Chapter 6 discusses
Socialization in the Schooling Process. I believe school is the best
environment for practicing socialization and developing social skills that will
be relevant for the rest of students’ lives. It is very important to foster
these skills as they will remain relevant and become crucially important as
students continue to interact with various people throughout day-to-day life
and throughout the world. I chose to focus this blog on the dimensions of
socialization, those being; behavioral conformity, moral conformity, and
cultural conformity (p. 163). I believe that the most difficult dimension to
instruct students in is cultural conformity. Behaviors are intuitively learned
and supported through teacher guidance and morals are developed naturally over
time. Although “learning about accepted perspectives and styles of expression”

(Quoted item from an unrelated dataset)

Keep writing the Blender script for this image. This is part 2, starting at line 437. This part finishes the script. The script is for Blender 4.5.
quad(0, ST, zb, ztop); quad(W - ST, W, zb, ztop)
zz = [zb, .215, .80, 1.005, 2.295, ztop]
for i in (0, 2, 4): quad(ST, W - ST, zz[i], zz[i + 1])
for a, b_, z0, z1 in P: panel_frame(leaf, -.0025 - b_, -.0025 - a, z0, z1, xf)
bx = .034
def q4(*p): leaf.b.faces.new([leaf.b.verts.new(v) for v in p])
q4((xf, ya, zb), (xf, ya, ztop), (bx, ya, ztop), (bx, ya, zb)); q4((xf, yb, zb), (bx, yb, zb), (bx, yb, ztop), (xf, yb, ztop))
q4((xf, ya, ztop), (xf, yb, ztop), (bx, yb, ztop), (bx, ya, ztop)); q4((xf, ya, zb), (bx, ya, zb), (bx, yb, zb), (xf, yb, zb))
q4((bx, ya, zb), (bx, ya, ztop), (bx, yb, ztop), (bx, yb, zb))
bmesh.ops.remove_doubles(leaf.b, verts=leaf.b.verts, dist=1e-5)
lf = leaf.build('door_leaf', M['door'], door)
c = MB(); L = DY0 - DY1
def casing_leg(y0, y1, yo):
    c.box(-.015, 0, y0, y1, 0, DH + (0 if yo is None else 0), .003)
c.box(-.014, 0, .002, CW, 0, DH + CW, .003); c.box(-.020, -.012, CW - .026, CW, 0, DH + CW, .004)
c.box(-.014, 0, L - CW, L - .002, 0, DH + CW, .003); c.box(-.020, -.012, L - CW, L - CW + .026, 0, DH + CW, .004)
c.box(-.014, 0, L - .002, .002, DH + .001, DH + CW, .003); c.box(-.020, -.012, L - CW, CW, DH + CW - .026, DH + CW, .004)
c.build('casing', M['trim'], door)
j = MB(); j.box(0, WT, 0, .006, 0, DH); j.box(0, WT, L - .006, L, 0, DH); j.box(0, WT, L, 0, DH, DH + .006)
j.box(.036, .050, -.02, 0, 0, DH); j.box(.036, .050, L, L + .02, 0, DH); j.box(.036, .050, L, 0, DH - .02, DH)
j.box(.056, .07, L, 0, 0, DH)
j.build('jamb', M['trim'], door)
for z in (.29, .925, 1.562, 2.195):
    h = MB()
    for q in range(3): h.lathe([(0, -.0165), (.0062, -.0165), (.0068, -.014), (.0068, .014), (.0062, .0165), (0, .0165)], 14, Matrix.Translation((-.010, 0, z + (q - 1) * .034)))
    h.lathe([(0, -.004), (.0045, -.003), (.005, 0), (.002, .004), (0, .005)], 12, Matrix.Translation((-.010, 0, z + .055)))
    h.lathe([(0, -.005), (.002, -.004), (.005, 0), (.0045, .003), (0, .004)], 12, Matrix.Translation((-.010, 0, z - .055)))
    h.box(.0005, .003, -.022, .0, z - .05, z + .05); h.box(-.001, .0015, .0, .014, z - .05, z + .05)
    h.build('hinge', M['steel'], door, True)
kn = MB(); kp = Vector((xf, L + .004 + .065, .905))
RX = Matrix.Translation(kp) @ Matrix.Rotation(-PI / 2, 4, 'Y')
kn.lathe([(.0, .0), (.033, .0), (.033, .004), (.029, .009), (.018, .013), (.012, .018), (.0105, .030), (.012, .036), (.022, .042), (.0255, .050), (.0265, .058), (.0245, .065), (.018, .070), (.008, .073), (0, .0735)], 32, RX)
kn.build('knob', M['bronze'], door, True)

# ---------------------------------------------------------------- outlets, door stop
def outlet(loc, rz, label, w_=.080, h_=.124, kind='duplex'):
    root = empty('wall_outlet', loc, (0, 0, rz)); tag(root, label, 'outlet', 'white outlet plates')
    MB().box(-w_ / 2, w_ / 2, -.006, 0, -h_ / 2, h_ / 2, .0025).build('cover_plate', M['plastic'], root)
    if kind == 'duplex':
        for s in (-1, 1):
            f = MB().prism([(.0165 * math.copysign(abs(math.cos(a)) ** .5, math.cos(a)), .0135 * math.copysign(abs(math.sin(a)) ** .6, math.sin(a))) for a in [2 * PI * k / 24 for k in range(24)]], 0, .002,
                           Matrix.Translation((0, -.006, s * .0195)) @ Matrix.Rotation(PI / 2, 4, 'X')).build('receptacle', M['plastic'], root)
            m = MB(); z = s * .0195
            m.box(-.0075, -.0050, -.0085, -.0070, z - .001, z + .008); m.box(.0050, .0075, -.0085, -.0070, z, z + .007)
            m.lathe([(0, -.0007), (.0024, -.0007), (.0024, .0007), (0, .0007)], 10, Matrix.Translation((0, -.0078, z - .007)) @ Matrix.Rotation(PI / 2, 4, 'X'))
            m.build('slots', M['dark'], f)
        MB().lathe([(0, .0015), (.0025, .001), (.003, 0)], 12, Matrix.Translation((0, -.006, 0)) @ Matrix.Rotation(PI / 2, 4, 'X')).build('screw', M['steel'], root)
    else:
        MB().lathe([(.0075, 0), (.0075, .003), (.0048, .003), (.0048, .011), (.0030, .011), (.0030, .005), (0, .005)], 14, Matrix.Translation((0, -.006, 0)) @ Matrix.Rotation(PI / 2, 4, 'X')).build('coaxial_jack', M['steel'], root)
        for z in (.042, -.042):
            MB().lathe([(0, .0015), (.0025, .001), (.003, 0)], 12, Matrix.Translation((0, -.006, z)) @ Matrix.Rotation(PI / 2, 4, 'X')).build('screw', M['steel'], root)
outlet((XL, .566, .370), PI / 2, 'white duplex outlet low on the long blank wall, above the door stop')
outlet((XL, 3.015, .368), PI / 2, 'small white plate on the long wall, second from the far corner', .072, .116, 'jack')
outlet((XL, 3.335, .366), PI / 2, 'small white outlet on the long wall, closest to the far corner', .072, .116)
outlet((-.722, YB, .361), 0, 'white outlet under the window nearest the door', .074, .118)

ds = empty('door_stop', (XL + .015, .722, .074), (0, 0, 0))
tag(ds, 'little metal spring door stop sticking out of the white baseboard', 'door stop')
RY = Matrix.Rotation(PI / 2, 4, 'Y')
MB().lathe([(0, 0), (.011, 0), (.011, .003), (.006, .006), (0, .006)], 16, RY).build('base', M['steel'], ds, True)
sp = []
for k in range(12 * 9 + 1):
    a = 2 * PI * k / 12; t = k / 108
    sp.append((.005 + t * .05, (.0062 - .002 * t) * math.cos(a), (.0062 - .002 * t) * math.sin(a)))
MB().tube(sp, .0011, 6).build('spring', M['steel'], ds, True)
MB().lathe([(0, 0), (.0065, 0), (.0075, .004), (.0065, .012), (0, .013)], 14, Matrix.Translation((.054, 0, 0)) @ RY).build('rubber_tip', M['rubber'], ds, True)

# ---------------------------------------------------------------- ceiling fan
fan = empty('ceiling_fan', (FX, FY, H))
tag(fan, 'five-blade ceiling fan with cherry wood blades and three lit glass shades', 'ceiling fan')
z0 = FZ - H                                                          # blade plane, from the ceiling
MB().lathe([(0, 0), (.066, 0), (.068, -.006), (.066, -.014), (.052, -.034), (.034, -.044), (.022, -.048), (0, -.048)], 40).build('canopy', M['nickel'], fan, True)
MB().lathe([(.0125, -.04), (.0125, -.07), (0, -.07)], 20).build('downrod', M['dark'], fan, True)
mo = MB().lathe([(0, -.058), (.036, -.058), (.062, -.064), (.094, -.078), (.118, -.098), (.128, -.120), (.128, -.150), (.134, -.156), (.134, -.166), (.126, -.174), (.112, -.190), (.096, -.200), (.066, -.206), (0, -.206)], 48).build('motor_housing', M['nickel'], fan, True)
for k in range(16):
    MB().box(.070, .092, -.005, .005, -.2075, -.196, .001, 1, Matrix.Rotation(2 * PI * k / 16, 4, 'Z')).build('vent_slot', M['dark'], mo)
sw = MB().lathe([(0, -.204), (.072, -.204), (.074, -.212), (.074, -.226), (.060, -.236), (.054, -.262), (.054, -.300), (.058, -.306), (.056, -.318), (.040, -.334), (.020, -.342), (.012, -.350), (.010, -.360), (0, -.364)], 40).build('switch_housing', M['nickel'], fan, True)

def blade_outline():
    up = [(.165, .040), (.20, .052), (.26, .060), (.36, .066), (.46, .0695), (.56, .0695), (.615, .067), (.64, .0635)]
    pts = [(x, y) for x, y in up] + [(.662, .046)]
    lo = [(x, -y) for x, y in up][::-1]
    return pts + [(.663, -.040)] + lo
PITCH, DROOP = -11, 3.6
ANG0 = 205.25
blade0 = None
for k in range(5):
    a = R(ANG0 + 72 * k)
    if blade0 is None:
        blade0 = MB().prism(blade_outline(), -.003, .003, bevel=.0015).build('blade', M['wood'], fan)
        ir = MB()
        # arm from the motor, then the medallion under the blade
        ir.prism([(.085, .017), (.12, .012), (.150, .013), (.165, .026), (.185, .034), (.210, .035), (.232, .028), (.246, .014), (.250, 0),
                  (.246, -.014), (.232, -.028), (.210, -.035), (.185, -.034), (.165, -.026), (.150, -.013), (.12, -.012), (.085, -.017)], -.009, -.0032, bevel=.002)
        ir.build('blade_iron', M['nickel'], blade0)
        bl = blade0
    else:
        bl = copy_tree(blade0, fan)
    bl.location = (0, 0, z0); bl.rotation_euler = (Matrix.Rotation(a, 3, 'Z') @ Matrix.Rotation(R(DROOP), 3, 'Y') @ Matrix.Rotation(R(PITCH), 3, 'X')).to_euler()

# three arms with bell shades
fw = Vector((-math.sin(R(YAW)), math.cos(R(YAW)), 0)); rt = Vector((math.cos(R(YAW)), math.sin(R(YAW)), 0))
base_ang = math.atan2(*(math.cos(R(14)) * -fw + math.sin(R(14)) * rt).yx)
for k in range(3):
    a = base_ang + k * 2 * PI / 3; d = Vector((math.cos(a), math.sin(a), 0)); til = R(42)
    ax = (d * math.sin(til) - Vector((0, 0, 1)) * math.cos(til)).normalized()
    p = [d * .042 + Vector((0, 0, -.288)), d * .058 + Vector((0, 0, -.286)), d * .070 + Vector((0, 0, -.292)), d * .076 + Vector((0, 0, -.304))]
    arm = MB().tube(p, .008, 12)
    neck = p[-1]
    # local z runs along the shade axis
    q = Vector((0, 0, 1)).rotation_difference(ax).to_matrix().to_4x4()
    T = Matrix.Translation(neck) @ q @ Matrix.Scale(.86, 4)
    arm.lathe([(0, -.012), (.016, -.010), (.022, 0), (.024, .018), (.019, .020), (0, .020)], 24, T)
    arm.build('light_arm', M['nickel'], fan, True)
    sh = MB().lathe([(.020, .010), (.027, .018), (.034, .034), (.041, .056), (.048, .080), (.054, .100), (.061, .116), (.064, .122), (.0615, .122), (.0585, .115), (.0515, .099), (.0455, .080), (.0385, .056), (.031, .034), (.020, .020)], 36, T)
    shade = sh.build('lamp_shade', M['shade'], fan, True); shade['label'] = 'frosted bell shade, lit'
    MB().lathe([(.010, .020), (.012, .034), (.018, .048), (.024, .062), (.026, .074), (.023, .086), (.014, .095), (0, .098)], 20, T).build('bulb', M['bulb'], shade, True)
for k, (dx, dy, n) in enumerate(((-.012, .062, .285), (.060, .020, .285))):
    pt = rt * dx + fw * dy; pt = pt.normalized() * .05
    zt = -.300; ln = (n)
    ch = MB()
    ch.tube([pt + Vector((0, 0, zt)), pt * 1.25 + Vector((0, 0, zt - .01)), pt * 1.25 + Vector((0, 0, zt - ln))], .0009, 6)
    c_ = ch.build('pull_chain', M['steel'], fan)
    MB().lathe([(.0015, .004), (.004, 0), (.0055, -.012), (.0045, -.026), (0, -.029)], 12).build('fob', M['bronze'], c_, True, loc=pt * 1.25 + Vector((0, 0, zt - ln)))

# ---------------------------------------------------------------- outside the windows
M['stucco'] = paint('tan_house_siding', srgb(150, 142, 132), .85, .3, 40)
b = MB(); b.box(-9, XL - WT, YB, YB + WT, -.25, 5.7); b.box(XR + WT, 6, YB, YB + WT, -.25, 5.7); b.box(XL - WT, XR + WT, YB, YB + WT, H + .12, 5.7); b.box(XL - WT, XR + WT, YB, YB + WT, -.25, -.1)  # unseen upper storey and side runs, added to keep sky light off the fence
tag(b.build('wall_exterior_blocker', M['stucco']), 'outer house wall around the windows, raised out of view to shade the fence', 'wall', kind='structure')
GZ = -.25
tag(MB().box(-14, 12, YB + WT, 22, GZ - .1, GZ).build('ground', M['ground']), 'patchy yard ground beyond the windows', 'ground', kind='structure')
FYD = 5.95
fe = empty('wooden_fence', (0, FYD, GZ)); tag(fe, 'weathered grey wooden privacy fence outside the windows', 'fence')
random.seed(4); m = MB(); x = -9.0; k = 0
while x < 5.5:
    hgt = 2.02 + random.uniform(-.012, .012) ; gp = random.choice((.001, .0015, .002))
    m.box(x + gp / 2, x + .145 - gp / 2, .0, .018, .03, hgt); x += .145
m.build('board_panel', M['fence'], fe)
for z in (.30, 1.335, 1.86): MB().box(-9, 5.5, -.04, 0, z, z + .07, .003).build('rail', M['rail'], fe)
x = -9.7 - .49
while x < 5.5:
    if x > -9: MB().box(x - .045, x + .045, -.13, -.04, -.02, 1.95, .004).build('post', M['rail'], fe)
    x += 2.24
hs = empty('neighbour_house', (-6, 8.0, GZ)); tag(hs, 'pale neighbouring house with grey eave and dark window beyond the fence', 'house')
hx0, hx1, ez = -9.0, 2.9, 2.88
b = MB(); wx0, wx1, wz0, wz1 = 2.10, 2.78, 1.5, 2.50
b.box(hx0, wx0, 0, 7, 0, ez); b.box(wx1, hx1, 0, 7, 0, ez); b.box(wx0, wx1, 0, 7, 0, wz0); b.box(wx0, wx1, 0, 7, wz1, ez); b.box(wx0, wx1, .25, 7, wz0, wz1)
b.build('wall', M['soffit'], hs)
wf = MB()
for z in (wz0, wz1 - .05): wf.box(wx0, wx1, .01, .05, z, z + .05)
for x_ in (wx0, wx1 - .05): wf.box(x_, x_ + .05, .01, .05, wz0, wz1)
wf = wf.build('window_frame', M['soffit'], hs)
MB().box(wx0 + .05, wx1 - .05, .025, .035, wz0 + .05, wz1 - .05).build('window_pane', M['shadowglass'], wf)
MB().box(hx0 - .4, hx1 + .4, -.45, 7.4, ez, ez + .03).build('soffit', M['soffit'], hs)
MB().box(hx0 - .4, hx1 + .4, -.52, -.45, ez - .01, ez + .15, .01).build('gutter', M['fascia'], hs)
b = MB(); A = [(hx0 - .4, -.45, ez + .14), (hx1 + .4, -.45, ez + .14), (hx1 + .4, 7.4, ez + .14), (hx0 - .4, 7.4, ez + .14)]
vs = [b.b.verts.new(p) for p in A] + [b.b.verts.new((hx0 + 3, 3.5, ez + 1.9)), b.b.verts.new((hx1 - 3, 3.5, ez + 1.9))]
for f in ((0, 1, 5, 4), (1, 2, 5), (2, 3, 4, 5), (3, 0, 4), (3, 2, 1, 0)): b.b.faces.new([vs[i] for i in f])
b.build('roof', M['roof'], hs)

(p. 164) – cultural conformity is something that takes students a much longer
time to fully understand. I believe this is so because oftentimes students may
have their own opinions about culturally related styles and expression although
conform to those that are dominant in their schools. This thought relates very
much so to the school climate, being “the sense of belonging to a school
community” (p. 181). If we create schools that do not force children to
conform, but rather allow them to be who they are by generating a warm and
welcoming school climate we will ensure that students feel positively about
social processes that occur within the school, but also those that occur
throughout their daily lives and into their futures.
Discussion
Question: What are some examples from your practicum school that help generate
a warm and welcoming school climate? Do you have any suggestions?